Ironically, after going to the London Vox meet and saying that I used it because I felt more able to write here than elsewhere - something that's still true, but that I'm also still not able to explain - I seem to have run into the buffers here as well. So this is kind of filler. Sorry about that.
Speaking of the Vox meet, it was good. The bar wasn't the nicest in the world, but there were lots of goodies and plenty of people to talk to. I made a beeline for "the photo table", where the 350D owners seemed to have congregated, but later actually did reasonably well at the "mingling" thing (which is usually a problem for me: at London.pm I always talk to the same people, for example). Eventually I might post photos, but this week's been busy. Thanks to the organisers, and the 6A entourage who made it there.
At least it's nearly the weekend.
There's a Seven Deadly Sins meme going around at the moment, and after one of my friends did it, I thought I would too. I wasn't intending to publish the full result, but I pasted it into Vox to see how it coped. After a prompt ("would you like to convert this?" - I said "yes" *) I ended up with a table in the compose page, which I could edit down to just this:
| Sloth: |
I was pleasantly surprised that it was possible (although a little unclear: the button you want is the "x" in the circle) to remove rows. There's also undo/redo, the ability to size rows, and you can edit the text in fields.

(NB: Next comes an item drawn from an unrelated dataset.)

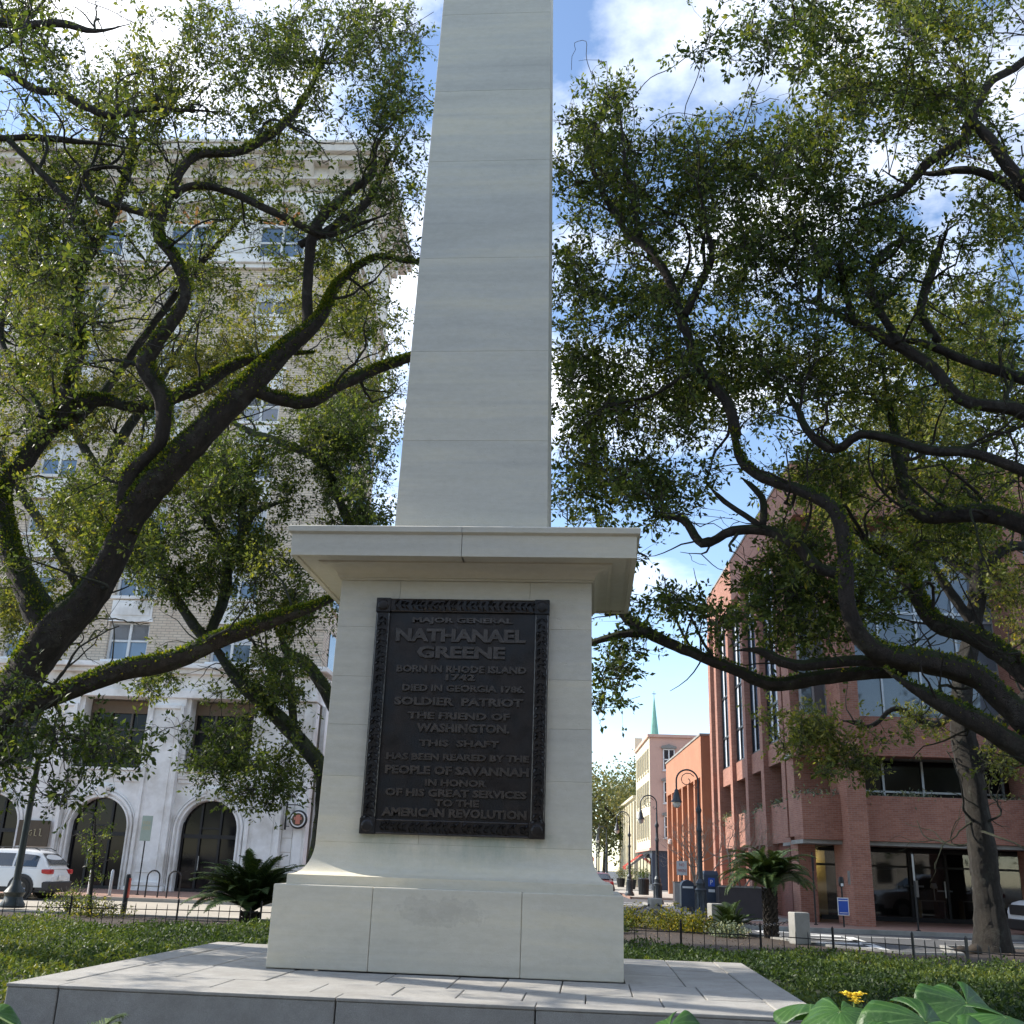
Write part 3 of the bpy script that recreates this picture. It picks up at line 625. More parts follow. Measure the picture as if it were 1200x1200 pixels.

Unfortunately, I can't see a way to create a table other than a two-pass edit, putting in HTML then letting Vox convert it. Nonetheless, I'm pretty impressed.
* This was the only slightly iffy part. I didn't read the dialog very closely, but it seemed unclear what the other option did. Presumably it would have displayed raw HTML to people. I should go back and check this.
On Monday evening, I was poking around with various APIs trying to configure Flickr to post photos to Vox. Now, the former claims to be able to post to the Atom API, and Vox claims to have one, but when I configured it and tried to test post I got an uninformative error.
Delving deeper, I broke out XML::Atom, the Perl library - originally by the CTO of Six Apart, now maintained by one of their technical folk - and tried a trivial test post, not unlike this example in Ben Hammersley's book. It didn't work either, with the somewhat baffling error "200 OK".
Doing more research, it seems that a lot of clients - Ecto, for example - have trouble with Vox. There is an internal Six Apart project for a Mac OS X based TypePad/Vox uploader, called Fence, but it's not finished, and doesn't work with 10.3. After a bit of headscratching, I decided I'd need to spend far more time than I have to figure out what was up, and left it.
This morning I discovered that Flickr have explicitly added Vox as a supported blog type. This just confirms to me that there's something odd about Vox's Atom API. Perhaps I shouldn't be surprised by this: it's got nowhere near the adoption or longevity of the competing XML-RPC weblog APIs, and only a couple of months ago Anil Dash noted that it was still niche: "the Atom API hasn't gotten finalized in the way that feed format did" and "Atom will probably show up somewhat later in new tools using blogging APIs".
So, Team Vox, one thumb up for Flickr picture posting, since my earlier complaint about posting is now void, but one thumb waggling uncertainly, since the Atom API is obviously - to use the apparently industry standard term - "funky". Here's hoping it gets sorted out soon.
Here's a little hack that I inadvertantly found yesterday while editing my post on cameras. You may have noticed that the last part of the post's URL (I use the word "slug" for this, because I think that's what most personal CMSes call it) is different to the post title. Here's how to do that.
- Start a post. Put in the title field the text you want in the slug.
- Remember that Vox will automatically change uppercase to lowercase and replace spaces with dashes
- Save the post, making sure that "view this" is set to "you only (draft)"
- On the result page, click on "Go back and edit this post"
- Put in the title you actually want
- Edit your post, and when you're ready, save it with the desired view (eg "the world (public)").
This is admittedly a lot of effort, and I don't suppose that many people will care, but I thought I'd mention it for the perfectionists in the audience.